Ned. eilandje (gemeente Terschelling) in de Waddenzee tussen Harlingen en West-Terschelling. Griend scheurde in 1287 los van het vasteland; het was toen bezit van de abdij van Lidlum.

In de middeleeuwen was er op Griend een stadje, waar voortgezet onderwijs werd gegeven. Verder werd het eiland bewoond door boeren die vooral schapen hielden. De kaas van Griend werd in de 17e eeuw tot de drie beste van Holland gerekend. In de 18e eeuw trokken veel bewoners weg omdat Griend bedreigd werd door stormen.In de zomer van 1877 verdronken herders en hun kudde bij een storm. Sindsdien is het eiland onbewoond. Ten gevolge van storm, kustafslag en overstroming is Griend voor een groot deel vergaan. Sinds de beëindiging van de permanente bewoning is het vooral bekend om zijn zeer rijke vogelbevolking. In 1912 werden daarom twee vogelwachters aangesteld. Sinds 1916 pacht de Vereniging tot Behoud van Natuurmonumenten in Nederland het grasgewas van de Dienst der Domeinen om zodoende het toezicht te kunnen uitoefenen.

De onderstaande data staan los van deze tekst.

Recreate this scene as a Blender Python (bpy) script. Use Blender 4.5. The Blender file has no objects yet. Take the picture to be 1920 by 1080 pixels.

In 1973 heeft Natuurmonumenten het eiland in erfpacht gekregen.

Het eilandje is ca. 25 ha groot (bij hoog water), maar het staat soms geheel onder water. Door wijzigingen in de stromingen in de Waddenzee sinds de afsluiting van de Zuiderzee is het slechts door geregeld ingrijpen in stand te houden. In 1954, 1973 en 1982 zijn daartoe technische werken uitgevoerd, zoals het opspuiten van zand en het aanbrengen van kleilagen.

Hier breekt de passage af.